Africa: The next frontier for ETFs

Last year, the number of exchange-traded funds (ETFs) worldwide passed the 5,000 mark—a formidable milestone at a time when many new products fail to gather enough assets to really thrive. ETFs are catching on around the world, with increased inflows in North and South America and Europe. One stumbling block that providers have faced, however, has been Africa—particularly South Africa, where a slew of tight regulatory requirements has made it next to impossible for ETFs to gain traction.

According to Deborah Fuhr, the proliferation of ETFs in South Africa has been held back by rules on foreign collective investment schemes, which require a trustee to provide fiduciary control and act as a custodian—all independent of the fund manager. That isn’t what happens with ETFs.

This barrier has put a major crimp in growth prospects for the ETF industry in this African country where the middle class is growing exponentially, along with their wealth and investment needs. The size of South Africa’s middle class has shot from just 115 million in 1980 to 326 million today. And, the African Development Bank believes it could overtake China’s by 2035. Demographics are also pretty favourable with a comparatively young workforce relative to the rest of the world, Fuhr points out.
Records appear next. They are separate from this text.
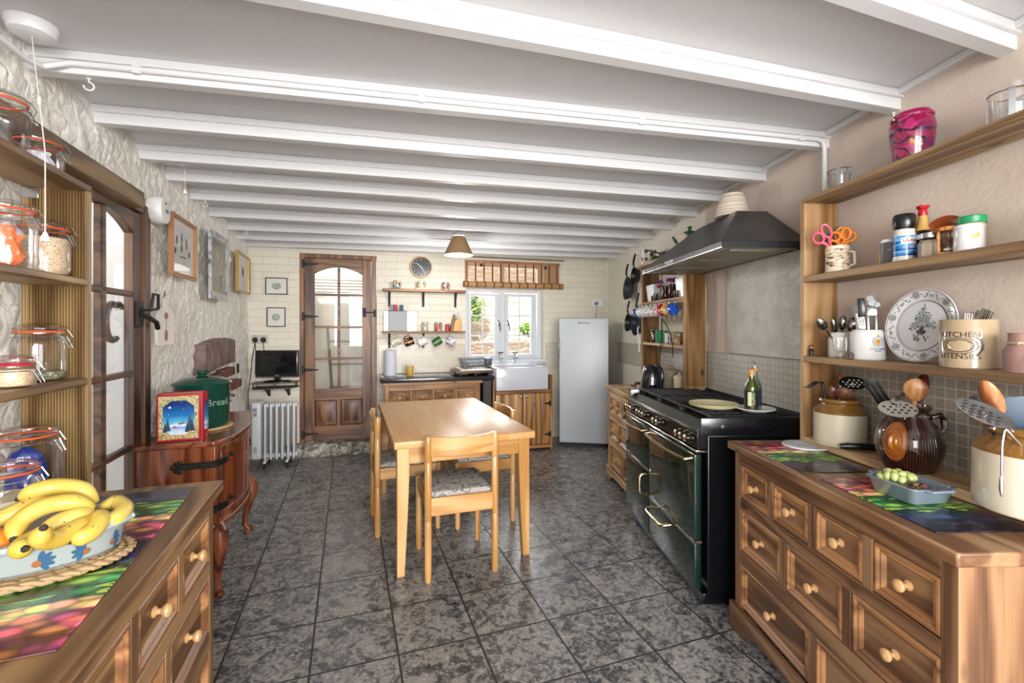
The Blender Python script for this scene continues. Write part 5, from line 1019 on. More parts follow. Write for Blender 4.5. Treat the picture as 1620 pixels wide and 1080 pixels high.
n_ = NT('magenta_swirl_glaze'); v_ = n_.coords((1, 1, 1), rnd=False); x = n_.n('ShaderNodeTexVoronoi'); x.inputs['Scale'].default_value = 26; n_.l(v_, x.inputs['Vector']); hue = n_.n('ShaderNodeSeparateColor'); n_.l(x.outputs['Color'], hue.inputs[0]); e = n_.n('ShaderNodeTexWave', wave_type='RINGS'); e.inputs['Scale'].default_value = 9; e.inputs['Distortion'].default_value = 16; n_.l(v_, e.inputs['Vector'])
c_ = n_.ramp(hue.outputs[0], [(0, '#860f42'), (.4, '#a3245a'), (.6, '#6b1450'), (.78, '#1f7a5c'), (.88, '#e07a3a'), (.95, '#5b1a6a')], 'CONSTANT'); n_.set(n_.mix(n_.math('LESS_THAN', e.outputs[1], .13), c_, col('#2c0a2a')), .1, coat=.6)
vz = rt('lidded_jar', 'bright magenta and purple patterned ceramic jar on the top right shelf', 'jar', 1.525, 1.545, 1.958); MAG = n_.m
M().lathe([(0, 0), (.046, 0), (.052, .006), (.055, .03), (.062, .07), (.066, .115), (.064, .140), (.058, .152), (.058, .156)], 40, False).done('body', MAG, vz); M().at((0, 0, .155)).lathe([(.060, 0), (.062, .006), (.060, .012), (.054, .014), (.052, .022), (.02, .026), (0, .026)], 40).done('lid', plain('#8a1048', .12, coat=.5), vz)
# second shelf
def lie(m): return m
sm = rt('printed_mug', 'cream mug printed with brown street scene, holding scissors', 'mug', 1.515, 1.88, 1.607)
n_ = NT('sepia_street_print'); v_ = n_.coords((1, 1, 1), rnd=False); sx = n_.n('ShaderNodeSeparateXYZ'); n_.l(v_, sx.inputs[0]); z_ = n_.math('MULTIPLY', sx.outputs[2], 8); f = n_.noise(n_.coords((1, 1, 3), rnd=False), 32, 5, .75); b_ = n_.math('MULTIPLY', n_.math('GREATER_THAN', sx.outputs[2], .022), n_.math('LESS_THAN', sx.outputs[2], .100)); k = n_.math('MULTIPLY', n_.math('GREATER_THAN', f, .54), b_); n_.set(n_.mix(k, n_.ramp(f, [(.4, '#e5d8c3'), (.5, '#d3bd9c'), (.52, '#e5d8c3')]), n_.ramp(f, [(.54, '#6b4a36'), (.66, '#3a2a24'), (.7, '#8a3a2c')])), .15, coat=.3)
M().lathe([(0, 0), (.044, 0), (.046, .006), (.044, .012), (.045, .10), (.043, .115), (.040, .115), (.041, .02), (0, .012)], 32, False).done('body', n_.m, sm); M().tube([(.043, -.01, .095), (.066, -.012, .09), (.068, -.012, .04), (.043, -.01, .028)], .006).done('handle', CREAM, sm)
def scissors(lab, base, up, c_, s_=1.0, side=(1, 0, 0), rim=None, mirror=1):
    up = Vector(up).normalized(); o_ = Vector(base); t = rt('scissors', lab, 'scissors', *o_); nrm = Vector((-.62, -.78, .05))
    m = basis(M(), (0, 0, 0), up, nrm); m.box(-.009, -.001, -.002, .0, -.085, .012).box(.001, .009, .0005, .0025, -.085, .012).cyl((0, -.004, 0), (0, .004, 0), .006); m.done('blades', STEEL, t)
    hm = plain(c_, .35)
    for sg, (rx, rz, cz) in ((-1, (.019, .023, .052)), (1, (.015, .030, .062))):
        sg *= mirror; m = basis(M(), (0, 0, 0), up, nrm); pts = [(sg*(.019+rx*math.cos(R_(a))), 0, (cz+rz*math.sin(R_(a)))*s_) for a in range(0, 360, 24)]; m.tube(pts, .0055, 8, True); m.tube([(sg*.004, 0, 0), (sg*.010, 0, .020*s_), (sg*.018, 0, (cz-rz)*s_)], [.006, .0075, .006], 8); m.done('handle', hm, t)
scissors('pink-handled scissors leaning left in the printed mug', (1.485, 1.885, 1.724), (-.55, -.05, .75), '#c9546a', 1.05)
scissors('teal-handled scissors at the back of the printed mug', (1.525, 1.905, 1.724), (.0, .1, 1), '#1c5a62', .92)
scissors('orange-handled scissors in the middle of the printed mug', (1.520, 1.868, 1.722), (-.05, -.05, 1), '#e07a1e', .80)
scissors('orange-handled scissors leaning right in the printed mug', (1.535, 1.88, 1.722), (.30, 0, 1), '#e8821e', .90, mirror=-1)
one(M().lathe([(.0, 0), (.018, 0), (.019, .06), (.0, .062)], 20), 'spice_tin', spots('yellow_spice_print', '#c9a41e', ['#7a5a10', '#d9b52a', '#8a6a14', '#e0c040'], 60, .5, .3), 'small yellow spice tin, leftmost on the second right shelf', 'tin', 1.555, 1.690, 1.607)
gt = rt('spice_drum', 'grey-brown drum with a white lid and curved line, beside the salt grinder', 'tin', 1.53, 1.637, 1.607); M().lathe([(0, 0), (.029, 0), (.030, .002), (.030, .085), (0, .086)], 28).done('drum', plain('#5f5a56', .35), gt); M().at((0, 0, .0855)).lathe([(.031, 0), (.031, .008), (.028, .012), (0, .012)], 28).done('lid', WHITE, gt); box('label', plain('#b9b5ae', .5), gt, .006, .022, -.0305, -.0255, .028, .062, bev=0)
m = M(); m.tube([(.0306*math.cos(R_(a)), .0306*math.sin(R_(a)), z) for a, z in ((-150, .055), (-135, .058), (-120, .052), (-110, .040), (-112, .026), (-122, .016), (-135, .010))], .0009, 5); m.done('curved_line', plain('#e8e0d8', .4), gt)
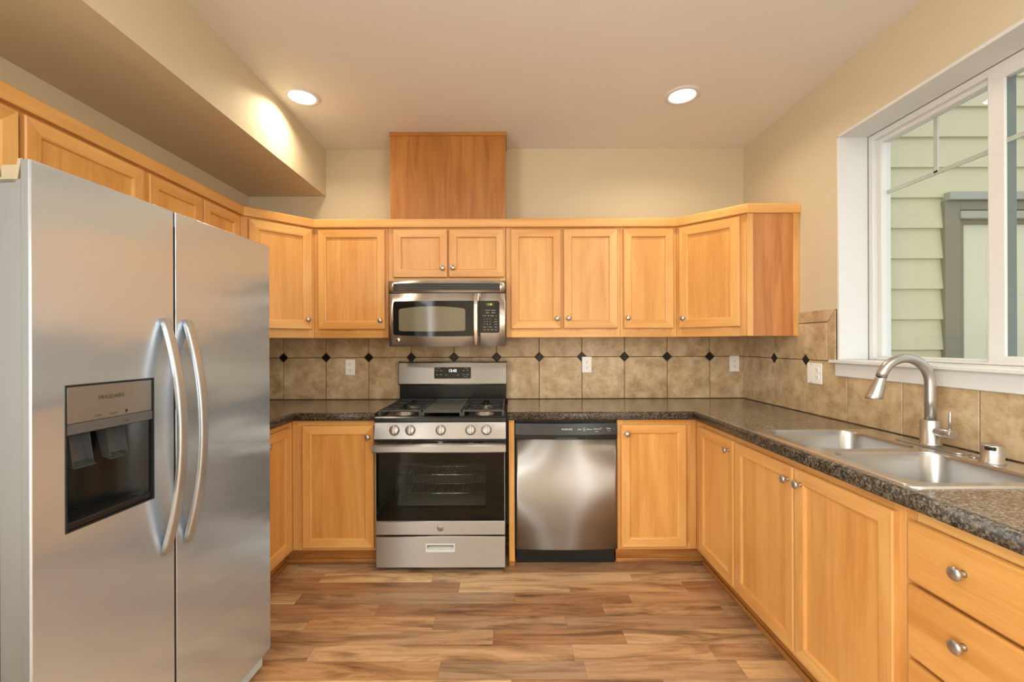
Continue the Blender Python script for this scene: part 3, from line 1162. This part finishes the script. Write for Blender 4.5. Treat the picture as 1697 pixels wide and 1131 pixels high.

It’s a population that might benefit from ETFs as wealth management needs expand (not to mention the pension industry in South Africa, which is the 10th largest in the world). Right now, however, investors are limited to what’s on the menu. According to Fuhr, local ETFs have existed in South Africa for 14 years. But no foreign ETFs are cross-listed on the Johannesburg Stock Exchange.

Relaxation of some of these stringent rules would help ETFs take off in South Africa, the second largest economy in Africa after Nigeria (it’s true – this happened last year). And it would have a knock-on effect in other countries. As Fuhr points out, ETF activity is starting to take hold in Africa as South Africa’s ETFs are cross-listed in Botswana, Ghana and Mauritius, and as Nigeria cross-lists its ETFs.